Capital Providers
C‑PACE gives capital providers a secure, property‑based repayment structure through an assigned assessment lien approved by the local government and that runs with the land, offering strong collateral and predictable cashflow. This means the obligation stays with the property even if ownership changes. Each capital provider sets the Interest rates and terms associated with their C-PACE financing, and also is responsible for billing and collecting repayments directly to the borrower.
Why Capital Providers Choose C-PACE
- Secure, low-risk property-based repayment mechanism
- Reliable cashflow with low default risk
- Access to qualified, vetted projects
- Support local businesses
- CRA investment opportunities
How to Participate
- Register as a Qualified Capital Provider in the applicable jurisdiction.
- Underwrite owner and project per your criteria and program guide requirements.
- Close & assignment: Jurisdiction records the assessment; assignment to the provider is executed; capital provider handles billing/collection (or designated servicer).

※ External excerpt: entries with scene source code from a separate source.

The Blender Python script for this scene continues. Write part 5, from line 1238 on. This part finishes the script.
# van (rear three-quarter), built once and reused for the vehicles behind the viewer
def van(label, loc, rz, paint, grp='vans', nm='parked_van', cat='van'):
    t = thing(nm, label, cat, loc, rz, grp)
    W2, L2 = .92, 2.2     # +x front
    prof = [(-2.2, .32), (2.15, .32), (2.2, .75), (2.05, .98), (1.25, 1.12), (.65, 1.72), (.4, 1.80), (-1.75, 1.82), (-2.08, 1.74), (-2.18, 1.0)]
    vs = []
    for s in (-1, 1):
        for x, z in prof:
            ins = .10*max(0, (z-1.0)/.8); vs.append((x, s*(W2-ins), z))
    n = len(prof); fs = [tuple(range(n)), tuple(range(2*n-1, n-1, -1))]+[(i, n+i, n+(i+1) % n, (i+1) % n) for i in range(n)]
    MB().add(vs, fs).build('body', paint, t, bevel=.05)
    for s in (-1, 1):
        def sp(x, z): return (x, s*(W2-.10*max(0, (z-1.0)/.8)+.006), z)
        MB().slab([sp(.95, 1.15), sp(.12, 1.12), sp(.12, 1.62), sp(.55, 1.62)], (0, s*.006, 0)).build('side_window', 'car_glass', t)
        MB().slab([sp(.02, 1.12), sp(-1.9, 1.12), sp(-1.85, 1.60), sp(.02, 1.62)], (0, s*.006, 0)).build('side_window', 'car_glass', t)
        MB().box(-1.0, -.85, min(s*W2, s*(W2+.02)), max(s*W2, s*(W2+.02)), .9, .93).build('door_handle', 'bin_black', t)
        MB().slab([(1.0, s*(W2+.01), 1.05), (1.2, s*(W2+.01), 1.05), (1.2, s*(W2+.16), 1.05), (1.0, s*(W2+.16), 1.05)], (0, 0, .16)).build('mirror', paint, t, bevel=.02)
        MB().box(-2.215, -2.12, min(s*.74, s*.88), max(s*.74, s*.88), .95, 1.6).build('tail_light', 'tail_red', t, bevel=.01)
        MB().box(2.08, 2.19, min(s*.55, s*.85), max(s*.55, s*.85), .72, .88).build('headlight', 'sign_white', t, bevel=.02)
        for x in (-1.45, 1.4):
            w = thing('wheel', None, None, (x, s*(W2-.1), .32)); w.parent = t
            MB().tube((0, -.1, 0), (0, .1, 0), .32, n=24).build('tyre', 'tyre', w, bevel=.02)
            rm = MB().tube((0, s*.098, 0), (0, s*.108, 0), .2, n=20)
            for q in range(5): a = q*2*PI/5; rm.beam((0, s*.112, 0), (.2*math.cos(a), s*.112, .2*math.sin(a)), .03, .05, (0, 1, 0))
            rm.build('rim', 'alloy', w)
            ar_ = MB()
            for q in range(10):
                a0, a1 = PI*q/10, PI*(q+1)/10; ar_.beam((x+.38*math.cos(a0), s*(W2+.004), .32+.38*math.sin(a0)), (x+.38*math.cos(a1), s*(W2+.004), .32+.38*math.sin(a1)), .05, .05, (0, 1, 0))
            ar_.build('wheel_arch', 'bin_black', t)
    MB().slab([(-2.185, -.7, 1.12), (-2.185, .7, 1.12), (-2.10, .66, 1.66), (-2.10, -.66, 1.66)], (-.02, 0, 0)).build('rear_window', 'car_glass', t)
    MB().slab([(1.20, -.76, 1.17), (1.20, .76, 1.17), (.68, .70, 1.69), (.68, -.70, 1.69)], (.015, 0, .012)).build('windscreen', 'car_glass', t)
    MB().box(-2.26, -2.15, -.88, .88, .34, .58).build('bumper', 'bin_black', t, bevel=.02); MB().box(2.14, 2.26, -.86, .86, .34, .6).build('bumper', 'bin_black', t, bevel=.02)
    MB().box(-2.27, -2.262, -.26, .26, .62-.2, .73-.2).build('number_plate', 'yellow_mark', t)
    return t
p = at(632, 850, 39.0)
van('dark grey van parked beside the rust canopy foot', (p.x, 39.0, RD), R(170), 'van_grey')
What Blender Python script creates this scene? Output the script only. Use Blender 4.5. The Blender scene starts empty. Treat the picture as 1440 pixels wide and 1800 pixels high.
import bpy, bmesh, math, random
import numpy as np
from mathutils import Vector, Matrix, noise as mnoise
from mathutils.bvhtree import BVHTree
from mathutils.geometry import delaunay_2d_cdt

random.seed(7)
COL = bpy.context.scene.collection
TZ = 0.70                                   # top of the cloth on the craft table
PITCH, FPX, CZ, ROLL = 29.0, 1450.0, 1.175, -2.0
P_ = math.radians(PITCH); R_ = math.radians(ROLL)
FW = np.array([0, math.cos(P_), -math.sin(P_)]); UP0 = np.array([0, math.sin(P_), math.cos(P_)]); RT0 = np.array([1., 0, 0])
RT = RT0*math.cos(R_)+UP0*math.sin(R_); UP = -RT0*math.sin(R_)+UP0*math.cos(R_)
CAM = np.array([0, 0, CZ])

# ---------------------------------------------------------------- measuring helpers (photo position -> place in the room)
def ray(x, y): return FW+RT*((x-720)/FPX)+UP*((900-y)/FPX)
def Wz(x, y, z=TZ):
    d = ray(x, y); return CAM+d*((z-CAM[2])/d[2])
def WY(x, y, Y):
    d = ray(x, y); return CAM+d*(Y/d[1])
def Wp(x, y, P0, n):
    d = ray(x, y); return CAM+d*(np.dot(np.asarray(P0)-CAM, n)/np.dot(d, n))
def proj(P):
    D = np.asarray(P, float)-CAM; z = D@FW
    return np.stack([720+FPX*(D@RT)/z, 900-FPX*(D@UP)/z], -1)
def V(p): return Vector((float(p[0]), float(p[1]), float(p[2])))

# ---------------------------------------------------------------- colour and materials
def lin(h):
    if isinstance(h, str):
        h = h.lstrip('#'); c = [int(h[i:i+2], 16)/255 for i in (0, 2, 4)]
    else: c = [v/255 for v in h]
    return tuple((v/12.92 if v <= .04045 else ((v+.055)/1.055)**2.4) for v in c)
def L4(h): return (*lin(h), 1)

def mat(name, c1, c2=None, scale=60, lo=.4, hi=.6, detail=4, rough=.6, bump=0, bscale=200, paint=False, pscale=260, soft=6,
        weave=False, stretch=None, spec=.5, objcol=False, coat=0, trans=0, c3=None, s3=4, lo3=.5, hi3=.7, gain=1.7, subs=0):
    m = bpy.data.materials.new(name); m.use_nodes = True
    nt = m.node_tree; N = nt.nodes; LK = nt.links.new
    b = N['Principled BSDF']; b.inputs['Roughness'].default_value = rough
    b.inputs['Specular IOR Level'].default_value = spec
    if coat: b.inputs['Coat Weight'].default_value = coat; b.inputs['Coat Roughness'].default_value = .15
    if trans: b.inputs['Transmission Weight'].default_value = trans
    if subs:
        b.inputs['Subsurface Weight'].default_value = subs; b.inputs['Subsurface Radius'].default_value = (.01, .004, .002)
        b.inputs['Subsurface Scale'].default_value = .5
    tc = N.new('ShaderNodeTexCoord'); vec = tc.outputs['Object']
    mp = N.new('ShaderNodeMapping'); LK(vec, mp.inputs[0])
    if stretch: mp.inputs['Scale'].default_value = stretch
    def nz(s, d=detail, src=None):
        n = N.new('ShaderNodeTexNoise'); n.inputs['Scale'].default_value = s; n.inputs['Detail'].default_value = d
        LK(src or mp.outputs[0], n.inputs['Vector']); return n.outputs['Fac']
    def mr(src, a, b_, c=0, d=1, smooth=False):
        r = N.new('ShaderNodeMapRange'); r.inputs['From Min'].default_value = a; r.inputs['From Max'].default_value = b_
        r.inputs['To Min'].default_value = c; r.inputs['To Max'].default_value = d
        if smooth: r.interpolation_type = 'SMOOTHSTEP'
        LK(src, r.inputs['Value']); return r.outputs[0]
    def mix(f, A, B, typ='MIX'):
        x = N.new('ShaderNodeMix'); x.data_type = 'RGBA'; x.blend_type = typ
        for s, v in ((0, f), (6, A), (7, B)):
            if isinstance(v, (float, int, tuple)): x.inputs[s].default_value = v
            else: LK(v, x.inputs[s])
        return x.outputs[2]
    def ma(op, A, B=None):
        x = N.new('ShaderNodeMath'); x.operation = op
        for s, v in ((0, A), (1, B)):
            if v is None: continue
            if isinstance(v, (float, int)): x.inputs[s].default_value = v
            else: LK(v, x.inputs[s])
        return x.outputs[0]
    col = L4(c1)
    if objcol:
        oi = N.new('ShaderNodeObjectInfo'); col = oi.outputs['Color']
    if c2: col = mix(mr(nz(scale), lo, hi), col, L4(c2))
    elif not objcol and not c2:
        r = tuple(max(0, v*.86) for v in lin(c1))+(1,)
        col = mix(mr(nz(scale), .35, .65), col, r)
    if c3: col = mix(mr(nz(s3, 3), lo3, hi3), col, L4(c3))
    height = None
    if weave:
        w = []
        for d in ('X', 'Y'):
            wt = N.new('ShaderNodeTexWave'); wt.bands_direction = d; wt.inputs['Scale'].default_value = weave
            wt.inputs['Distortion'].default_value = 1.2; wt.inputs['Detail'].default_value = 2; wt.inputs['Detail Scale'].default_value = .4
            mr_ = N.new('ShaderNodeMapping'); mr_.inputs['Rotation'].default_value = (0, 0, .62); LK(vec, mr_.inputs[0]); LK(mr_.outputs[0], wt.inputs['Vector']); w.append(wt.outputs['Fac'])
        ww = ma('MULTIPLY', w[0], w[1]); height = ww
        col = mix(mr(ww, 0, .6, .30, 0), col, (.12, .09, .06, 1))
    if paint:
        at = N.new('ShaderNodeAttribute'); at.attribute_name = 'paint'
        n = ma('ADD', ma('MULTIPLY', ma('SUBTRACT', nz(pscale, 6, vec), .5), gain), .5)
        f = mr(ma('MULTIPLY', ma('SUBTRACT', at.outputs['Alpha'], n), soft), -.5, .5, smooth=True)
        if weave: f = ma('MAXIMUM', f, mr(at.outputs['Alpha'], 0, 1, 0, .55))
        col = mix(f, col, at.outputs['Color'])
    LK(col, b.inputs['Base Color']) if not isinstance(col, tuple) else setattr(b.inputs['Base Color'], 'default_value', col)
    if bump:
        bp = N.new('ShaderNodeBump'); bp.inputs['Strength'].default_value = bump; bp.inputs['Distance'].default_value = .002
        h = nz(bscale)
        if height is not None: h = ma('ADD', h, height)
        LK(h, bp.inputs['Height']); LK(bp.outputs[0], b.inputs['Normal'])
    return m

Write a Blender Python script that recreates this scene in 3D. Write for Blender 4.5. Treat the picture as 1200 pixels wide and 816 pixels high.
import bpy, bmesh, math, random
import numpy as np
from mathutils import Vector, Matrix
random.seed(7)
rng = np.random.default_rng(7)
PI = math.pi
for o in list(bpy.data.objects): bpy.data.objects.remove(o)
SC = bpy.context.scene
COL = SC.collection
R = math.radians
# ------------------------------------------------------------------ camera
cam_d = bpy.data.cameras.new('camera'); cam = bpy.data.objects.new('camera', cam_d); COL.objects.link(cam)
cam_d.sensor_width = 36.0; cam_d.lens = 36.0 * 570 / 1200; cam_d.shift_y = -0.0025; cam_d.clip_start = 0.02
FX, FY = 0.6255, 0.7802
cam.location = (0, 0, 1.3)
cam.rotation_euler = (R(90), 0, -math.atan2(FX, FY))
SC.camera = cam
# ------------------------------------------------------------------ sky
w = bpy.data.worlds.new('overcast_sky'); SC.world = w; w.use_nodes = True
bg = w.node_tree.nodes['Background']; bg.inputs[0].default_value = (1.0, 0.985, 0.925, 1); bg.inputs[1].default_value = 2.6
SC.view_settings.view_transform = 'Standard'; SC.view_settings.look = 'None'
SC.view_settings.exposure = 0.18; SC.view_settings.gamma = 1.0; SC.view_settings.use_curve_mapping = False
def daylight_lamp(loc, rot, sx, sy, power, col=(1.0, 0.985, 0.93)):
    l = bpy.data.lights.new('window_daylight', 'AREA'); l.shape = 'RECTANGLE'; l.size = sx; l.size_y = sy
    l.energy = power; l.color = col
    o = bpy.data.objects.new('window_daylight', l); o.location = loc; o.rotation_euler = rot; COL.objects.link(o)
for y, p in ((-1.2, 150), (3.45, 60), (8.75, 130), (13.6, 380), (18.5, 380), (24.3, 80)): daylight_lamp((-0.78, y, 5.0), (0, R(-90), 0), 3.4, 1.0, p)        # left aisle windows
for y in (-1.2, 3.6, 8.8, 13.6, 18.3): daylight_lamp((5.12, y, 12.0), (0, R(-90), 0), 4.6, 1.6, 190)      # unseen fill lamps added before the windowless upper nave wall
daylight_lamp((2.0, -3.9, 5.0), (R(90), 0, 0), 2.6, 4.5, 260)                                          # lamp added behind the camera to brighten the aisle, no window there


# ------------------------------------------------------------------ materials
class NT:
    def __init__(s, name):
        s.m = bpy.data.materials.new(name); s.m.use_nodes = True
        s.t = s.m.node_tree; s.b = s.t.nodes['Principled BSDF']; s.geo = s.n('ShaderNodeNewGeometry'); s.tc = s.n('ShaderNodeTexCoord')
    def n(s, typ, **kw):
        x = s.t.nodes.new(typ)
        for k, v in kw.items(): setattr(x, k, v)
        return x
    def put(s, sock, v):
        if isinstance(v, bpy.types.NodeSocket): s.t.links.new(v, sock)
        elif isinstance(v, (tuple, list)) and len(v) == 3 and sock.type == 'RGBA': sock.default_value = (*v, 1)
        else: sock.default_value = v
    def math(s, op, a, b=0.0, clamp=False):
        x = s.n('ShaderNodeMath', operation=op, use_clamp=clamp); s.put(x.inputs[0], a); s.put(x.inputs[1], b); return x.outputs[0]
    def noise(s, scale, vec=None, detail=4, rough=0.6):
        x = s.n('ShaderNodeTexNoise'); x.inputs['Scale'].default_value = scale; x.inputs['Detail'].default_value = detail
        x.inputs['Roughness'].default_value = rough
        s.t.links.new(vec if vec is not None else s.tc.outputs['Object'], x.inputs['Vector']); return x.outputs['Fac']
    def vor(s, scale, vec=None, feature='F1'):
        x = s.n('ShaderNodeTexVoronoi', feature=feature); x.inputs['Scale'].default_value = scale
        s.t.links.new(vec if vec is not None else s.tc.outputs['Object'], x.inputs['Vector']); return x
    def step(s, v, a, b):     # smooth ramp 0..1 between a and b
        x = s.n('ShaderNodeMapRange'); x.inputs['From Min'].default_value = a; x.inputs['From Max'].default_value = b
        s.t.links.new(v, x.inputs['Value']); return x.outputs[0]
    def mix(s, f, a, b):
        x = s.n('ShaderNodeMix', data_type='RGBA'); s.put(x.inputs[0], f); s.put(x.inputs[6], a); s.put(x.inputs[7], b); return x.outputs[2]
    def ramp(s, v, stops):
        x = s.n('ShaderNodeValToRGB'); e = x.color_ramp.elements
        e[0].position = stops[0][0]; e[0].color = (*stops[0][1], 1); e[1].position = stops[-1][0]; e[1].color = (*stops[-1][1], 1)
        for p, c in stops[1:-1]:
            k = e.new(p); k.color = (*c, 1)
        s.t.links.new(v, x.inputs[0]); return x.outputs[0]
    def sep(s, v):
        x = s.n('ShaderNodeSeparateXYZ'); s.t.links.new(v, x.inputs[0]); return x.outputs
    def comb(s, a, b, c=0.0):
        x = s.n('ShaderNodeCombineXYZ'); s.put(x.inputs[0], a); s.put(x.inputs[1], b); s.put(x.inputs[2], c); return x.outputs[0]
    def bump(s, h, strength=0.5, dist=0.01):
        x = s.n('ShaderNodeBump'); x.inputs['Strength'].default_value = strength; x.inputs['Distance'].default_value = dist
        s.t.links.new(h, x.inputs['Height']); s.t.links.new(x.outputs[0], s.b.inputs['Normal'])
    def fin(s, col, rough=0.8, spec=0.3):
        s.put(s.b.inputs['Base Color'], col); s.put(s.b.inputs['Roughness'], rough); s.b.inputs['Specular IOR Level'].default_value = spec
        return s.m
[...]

Information for Mortgage Lenders
Any existing lender with a lien on the property must provide written consent before the C-PACE assessment can be recorded, ensuring compliance with existing loan agreements. C-PACE financing under the Program cannot be accelerated in the event of default. While the full assessment amount is recorded in the property records, only the annual payment may be collected, even in a default situation. In addition, C-PACE financing does not restrict a senior lender’s foreclosure rights. C-PACE financing may also increase the value of the senior lender’s collateral and improve debt service coverage.